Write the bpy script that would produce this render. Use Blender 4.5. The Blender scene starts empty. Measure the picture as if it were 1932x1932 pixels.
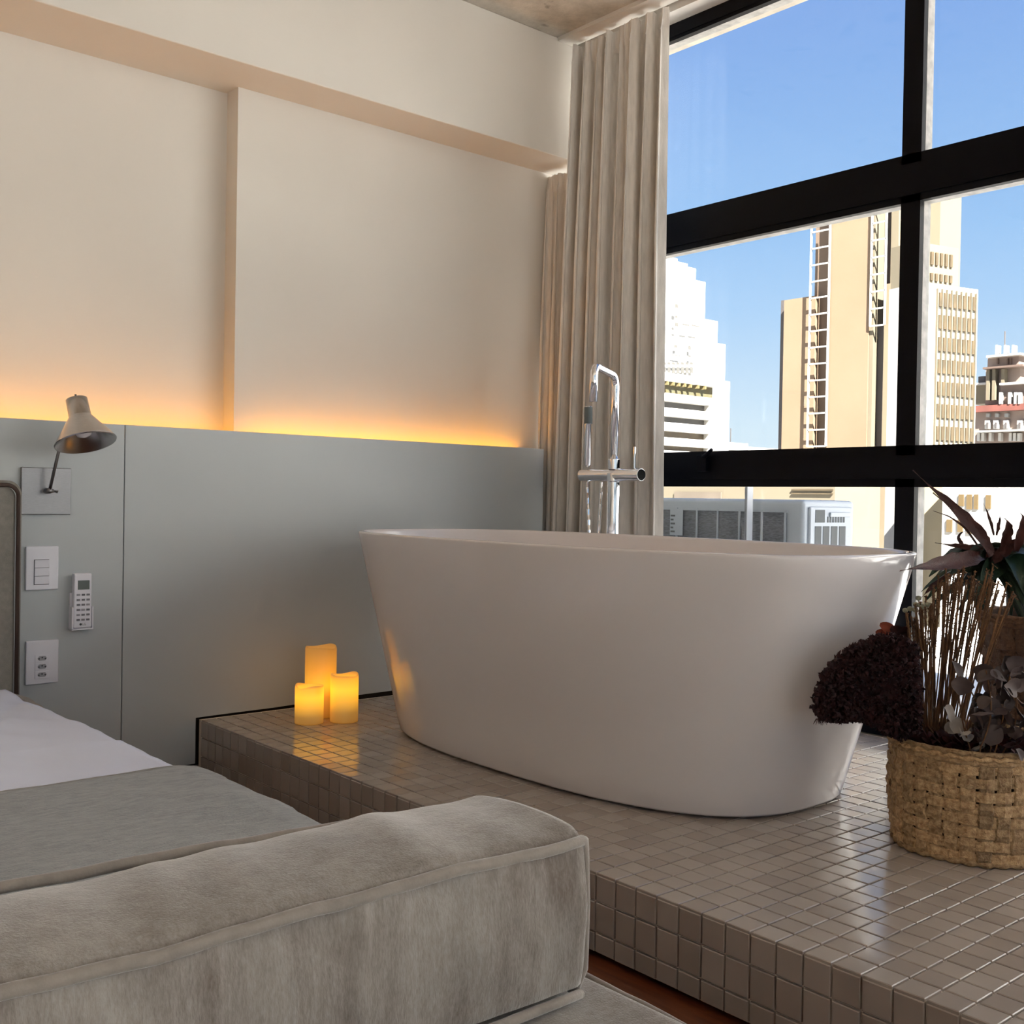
import bpy, bmesh, math, random
from mathutils import Vector, Matrix, Euler
import numpy as np
random.seed(7)
sc = bpy.context.scene
COL = sc.collection
# ------------------------------------------------------------------ camera
H = 0.8416
F_PX = 2040.0
RM = Matrix(((0.76059297, 0.00509184, 0.64920906),
             (-0.64900795, -0.02013061, 0.76051524),
             (0.0169414, -0.99978439, -0.01200656)))      # world = RM @ (right, down, forward)
cam_d = bpy.data.cameras.new('camera'); cam = bpy.data.objects.new('camera', cam_d); COL.objects.link(cam)
m = Matrix.Identity(4)
for i in range(3):
    m[i][0] = RM[i][0]; m[i][1] = -RM[i][1]; m[i][2] = -RM[i][2]
m[2][3] = H
cam.matrix_world = m
cam_d.sensor_width = 36.0; cam_d.lens = F_PX / 1932 * 36; cam_d.clip_start = 0.02; cam_d.clip_end = 3000
sc.camera = cam
# ------------------------------------------------------------------ world, sun, exposure
SUN_AZ = math.radians(240)      # direction TOWARDS the sun, from +x counter-clockwise: behind the building
SUN_EL = math.radians(42)
w = bpy.data.worlds.new('world'); sc.world = w; w.use_nodes = True
nt = w.node_tree; nt.nodes.clear()
# clear-sky gradient by elevation, the same all around, running on as the sky in view does
tcw = nt.nodes.new('ShaderNodeTexCoord'); sxw = nt.nodes.new('ShaderNodeSeparateXYZ'); nt.links.new(tcw.outputs['Generated'], sxw.inputs[0])
sky = nt.nodes.new('ShaderNodeValToRGB'); el = sky.color_ramp.elements
el[0].position = 0.0; el[0].color = (.44, .52, .57, 1); el[1].position = 1.0; el[1].color = (.075, .155, .36, 1)
for p_, c_ in ((.066, (.40, .49, .56, 1)), (.17, (.255, .385, .55, 1)), (.235, (.20, .335, .53, 1)), (.41, (.132, .238, .475, 1)), (.70, (.09, .18, .40, 1))):
    e_ = el.new(p_); e_.color = c_
nt.links.new(sxw.outputs[2], sky.inputs[0])
bg = nt.nodes.new('ShaderNodeBackground'); bg.inputs[1].default_value = 0.80
out = nt.nodes.new('ShaderNodeOutputWorld')
nt.links.new(sky.outputs[0], bg.inputs[0]); nt.links.new(bg.outputs[0], out.inputs[0])
sun_d = bpy.data.lights.new('sun', 'SUN'); sun_d.energy = 19.0; sun_d.angle = math.radians(0.6); sun_d.color = (1.0, 0.955, 0.89)
sun = bpy.data.objects.new('sun', sun_d); COL.objects.link(sun)
sun.rotation_euler = Vector((math.cos(SUN_AZ) * math.cos(SUN_EL), math.sin(SUN_AZ) * math.cos(SUN_EL), math.sin(SUN_EL))).to_track_quat('Z', 'Y').to_euler()
sc.view_settings.view_transform = 'Standard'; sc.view_settings.look = 'None'
sc.view_settings.exposure = 1.24; sc.view_settings.gamma = 1.0
sc.view_settings.use_curve_mapping = False
sc.cycles.max_bounces = 14; sc.cycles.diffuse_bounces = 8; sc.cycles.transparent_max_bounces = 16
sc.cycles.sample_clamp_indirect = 6.0
sc.cycles.caustics_reflective = False; sc.cycles.caustics_refractive = False

CAMP = Vector((0, 0, H))
def at(px, py, ax, val):
    """point of the world seen at a photo pixel, on the plane axis=val"""
    d = RM @ Vector((px - 966, py - 966, F_PX)); t = (val - CAMP[ax]) / d[ax]
    return CAMP + d * t
def proj(p):
    q = RM.transposed() @ (Vector(p) - CAMP)
    return (966 + F_PX * q.x / q.z, 966 + F_PX * q.y / q.z, q.z)
# ------------------------------------------------------------------ materials
MATS = {}
def new_mat(name):
    mt = bpy.data.materials.new(name); mt.use_nodes = True
    n = mt.node_tree; b = n.nodes['Principled BSDF']
    return mt, n, b
def mat(name, col, rough=0.5, metal=0.0, spec=0.5, var=0.0, scale=8.0, bump=0.0, bscale=60.0, sheen=0.0, col2=None, stretch=(1, 1, 1), coat=0.0, emit=None, estr=0.0, detail=4, objrand=0.0):
    if name in MATS: return MATS[name]
    mt, n, b = new_mat(name)
    L = n.links.new
    b.inputs['Base Color'].default_value = (*col, 1); b.inputs['Roughness'].default_value = rough
    b.inputs['Metallic'].default_value = metal; b.inputs['Specular IOR Level'].default_value = spec
    if coat: b.inputs['Coat Weight'].default_value = coat; b.inputs['Coat Roughness'].default_value = 0.05
    if sheen: b.inputs['Sheen Weight'].default_value = sheen; b.inputs['Sheen Roughness'].default_value = 0.4
    tc = n.nodes.new('ShaderNodeTexCoord'); mp = n.nodes.new('ShaderNodeMapping'); mp.inputs['Scale'].default_value = stretch
    geo = n.nodes.new('ShaderNodeNewGeometry')
    L(geo.outputs['Position'], mp.inputs[0])
    if var or col2:
        no = n.nodes.new('ShaderNodeTexNoise'); no.inputs['Scale'].default_value = scale; no.inputs['Detail'].default_value = detail
        L(mp.outputs[0], no.inputs['Vector'])
        c2 = col2 if col2 else tuple(c * (1 - var) for c in col)
        c1 = col if col2 else tuple(min(1, c * (1 + var)) for c in col)
        mx = n.nodes.new('ShaderNodeMix'); mx.data_type = 'RGBA'
        mx.inputs[6].default_value = (*c1, 1); mx.inputs[7].default_value = (*c2, 1)
        cr = n.nodes.new('ShaderNodeValToRGB'); cr.color_ramp.elements[0].position = 0.3; cr.color_ramp.elements[1].position = 0.7
        L(no.outputs[0], cr.inputs[0]); L(cr.outputs[0], mx.inputs[0]); src = mx.outputs[2]
        if objrand:
            oi = n.nodes.new('ShaderNodeObjectInfo'); hs = n.nodes.new('ShaderNodeHueSaturation')
            mr = n.nodes.new('ShaderNodeMapRange'); mr.inputs[3].default_value = 1 - objrand; mr.inputs[4].default_value = 1 + objrand
            L(oi.outputs['Random'], mr.inputs[0]); L(mr.outputs[0], hs.inputs['Value']); L(src, hs.inputs['Color']); src = hs.outputs[0]
        L(src, b.inputs['Base Color'])
    if bump:
        nb = n.nodes.new('ShaderNodeTexNoise'); nb.inputs['Scale'].default_value = bscale; nb.inputs['Detail'].default_value = 3
        L(mp.outputs[0], nb.inputs['Vector'])
        bp = n.nodes.new('ShaderNodeBump'); bp.inputs['Strength'].default_value = bump; bp.inputs['Distance'].default_value = 0.01
        L(nb.outputs[0], bp.inputs['Height']); L(bp.outputs[0], b.inputs['Normal'])
    if emit: b.inputs['Emission Color'].default_value = (*emit, 1); b.inputs['Emission Strength'].default_value = estr
    MATS[name] = mt
    return mt
M_wall = mat('wall_paint', (0.66, 0.625, 0.57), 0.85, var=0.02, scale=2, bump=0.02, bscale=120)
M_panel = mat('panel_laminate', (0.47, 0.50, 0.51), 0.42, spec=0.4, var=0.015, scale=3)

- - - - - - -

■ EXERCISE GOAL: Transcribe the full listing above exactly, with the images removed.

■ TASK RESPONSE:
Write the bpy script that would produce this render. Use Blender 4.5. The Blender scene starts empty. Measure the picture as if it were 1932x1932 pixels.
import bpy, bmesh, math, random
from mathutils import Vector, Matrix, Euler
import numpy as np
random.seed(7)
sc = bpy.context.scene
COL = sc.collection
# ------------------------------------------------------------------ camera
H = 0.8416
F_PX = 2040.0
RM = Matrix(((0.76059297, 0.00509184, 0.64920906),
             (-0.64900795, -0.02013061, 0.76051524),
             (0.0169414, -0.99978439, -0.01200656)))      # world = RM @ (right, down, forward)
cam_d = bpy.data.cameras.new('camera'); cam = bpy.data.objects.new('camera', cam_d); COL.objects.link(cam)
m = Matrix.Identity(4)
for i in range(3):
    m[i][0] = RM[i][0]; m[i][1] = -RM[i][1]; m[i][2] = -RM[i][2]
m[2][3] = H
cam.matrix_world = m
cam_d.sensor_width = 36.0; cam_d.lens = F_PX / 1932 * 36; cam_d.clip_start = 0.02; cam_d.clip_end = 3000
sc.camera = cam
# ------------------------------------------------------------------ world, sun, exposure
SUN_AZ = math.radians(240)      # direction TOWARDS the sun, from +x counter-clockwise: behind the building
SUN_EL = math.radians(42)
w = bpy.data.worlds.new('world'); sc.world = w; w.use_nodes = True
nt = w.node_tree; nt.nodes.clear()
# clear-sky gradient by elevation, the same all around, running on as the sky in view does
tcw = nt.nodes.new('ShaderNodeTexCoord'); sxw = nt.nodes.new('ShaderNodeSeparateXYZ'); nt.links.new(tcw.outputs['Generated'], sxw.inputs[0])
sky = nt.nodes.new('ShaderNodeValToRGB'); el = sky.color_ramp.elements
el[0].position = 0.0; el[0].color = (.44, .52, .57, 1); el[1].position = 1.0; el[1].color = (.075, .155, .36, 1)
for p_, c_ in ((.066, (.40, .49, .56, 1)), (.17, (.255, .385, .55, 1)), (.235, (.20, .335, .53, 1)), (.41, (.132, .238, .475, 1)), (.70, (.09, .18, .40, 1))):
    e_ = el.new(p_); e_.color = c_
nt.links.new(sxw.outputs[2], sky.inputs[0])
bg = nt.nodes.new('ShaderNodeBackground'); bg.inputs[1].default_value = 0.80
out = nt.nodes.new('ShaderNodeOutputWorld')
nt.links.new(sky.outputs[0], bg.inputs[0]); nt.links.new(bg.outputs[0], out.inputs[0])
sun_d = bpy.data.lights.new('sun', 'SUN'); sun_d.energy = 19.0; sun_d.angle = math.radians(0.6); sun_d.color = (1.0, 0.955, 0.89)
sun = bpy.data.objects.new('sun', sun_d); COL.objects.link(sun)
sun.rotation_euler = Vector((math.cos(SUN_AZ) * math.cos(SUN_EL), math.sin(SUN_AZ) * math.cos(SUN_EL), math.sin(SUN_EL))).to_track_quat('Z', 'Y').to_euler()
sc.view_settings.view_transform = 'Standard'; sc.view_settings.look = 'None'
sc.view_settings.exposure = 1.24; sc.view_settings.gamma = 1.0
sc.view_settings.use_curve_mapping = False
sc.cycles.max_bounces = 14; sc.cycles.diffuse_bounces = 8; sc.cycles.transparent_max_bounces = 16
sc.cycles.sample_clamp_indirect = 6.0
sc.cycles.caustics_reflective = False; sc.cycles.caustics_refractive = False

CAMP = Vector((0, 0, H))
def at(px, py, ax, val):
    """point of the world seen at a photo pixel, on the plane axis=val"""
    d = RM @ Vector((px - 966, py - 966, F_PX)); t = (val - CAMP[ax]) / d[ax]
    return CAMP + d * t
def proj(p):
    q = RM.transposed() @ (Vector(p) - CAMP)
    return (966 + F_PX * q.x / q.z, 966 + F_PX * q.y / q.z, q.z)
# ------------------------------------------------------------------ materials
MATS = {}
def new_mat(name):
    mt = bpy.data.materials.new(name); mt.use_nodes = True
    n = mt.node_tree; b = n.nodes['Principled BSDF']
    return mt, n, b
def mat(name, col, rough=0.5, metal=0.0, spec=0.5, var=0.0, scale=8.0, bump=0.0, bscale=60.0, sheen=0.0, col2=None, stretch=(1, 1, 1), coat=0.0, emit=None, estr=0.0, detail=4, objrand=0.0):
    if name in MATS: return MATS[name]
    mt, n, b = new_mat(name)
    L = n.links.new
    b.inputs['Base Color'].default_value = (*col, 1); b.inputs['Roughness'].default_value = rough
    b.inputs['Metallic'].default_value = metal; b.inputs['Specular IOR Level'].default_value = spec
    if coat: b.inputs['Coat Weight'].default_value = coat; b.inputs['Coat Roughness'].default_value = 0.05
    if sheen: b.inputs['Sheen Weight'].default_value = sheen; b.inputs['Sheen Roughness'].default_value = 0.4
    tc = n.nodes.new('ShaderNodeTexCoord'); mp = n.nodes.new('ShaderNodeMapping'); mp.inputs['Scale'].default_value = stretch
    geo = n.nodes.new('ShaderNodeNewGeometry')
    L(geo.outputs['Position'], mp.inputs[0])
    if var or col2:
        no = n.nodes.new('ShaderNodeTexNoise'); no.inputs['Scale'].default_value = scale; no.inputs['Detail'].default_value = detail
        L(mp.outputs[0], no.inputs['Vector'])
        c2 = col2 if col2 else tuple(c * (1 - var) for c in col)
        c1 = col if col2 else tuple(min(1, c * (1 + var)) for c in col)
        mx = n.nodes.new('ShaderNodeMix'); mx.data_type = 'RGBA'
        mx.inputs[6].default_value = (*c1, 1); mx.inputs[7].default_value = (*c2, 1)
        cr = n.nodes.new('ShaderNodeValToRGB'); cr.color_ramp.elements[0].position = 0.3; cr.color_ramp.elements[1].position = 0.7
        L(no.outputs[0], cr.inputs[0]); L(cr.outputs[0], mx.inputs[0]); src = mx.outputs[2]
        if objrand:
            oi = n.nodes.new('ShaderNodeObjectInfo'); hs = n.nodes.new('ShaderNodeHueSaturation')
            mr = n.nodes.new('ShaderNodeMapRange'); mr.inputs[3].default_value = 1 - objrand; mr.inputs[4].default_value = 1 + objrand
            L(oi.outputs['Random'], mr.inputs[0]); L(mr.outputs[0], hs.inputs['Value']); L(src, hs.inputs['Color']); src = hs.outputs[0]
        L(src, b.inputs['Base Color'])
    if bump:
        nb = n.nodes.new('ShaderNodeTexNoise'); nb.inputs['Scale'].default_value = bscale; nb.inputs['Detail'].default_value = 3
        L(mp.outputs[0], nb.inputs['Vector'])
        bp = n.nodes.new('ShaderNodeBump'); bp.inputs['Strength'].default_value = bump; bp.inputs['Distance'].default_value = 0.01
        L(nb.outputs[0], bp.inputs['Height']); L(bp.outputs[0], b.inputs['Normal'])
    if emit: b.inputs['Emission Color'].default_value = (*emit, 1); b.inputs['Emission Strength'].default_value = estr
    MATS[name] = mt
    return mt
M_wall = mat('wall_paint', (0.66, 0.625, 0.57), 0.85, var=0.02, scale=2, bump=0.02, bscale=120)
M_panel = mat('panel_laminate', (0.47, 0.50, 0.51), 0.42, spec=0.4, var=0.015, scale=3)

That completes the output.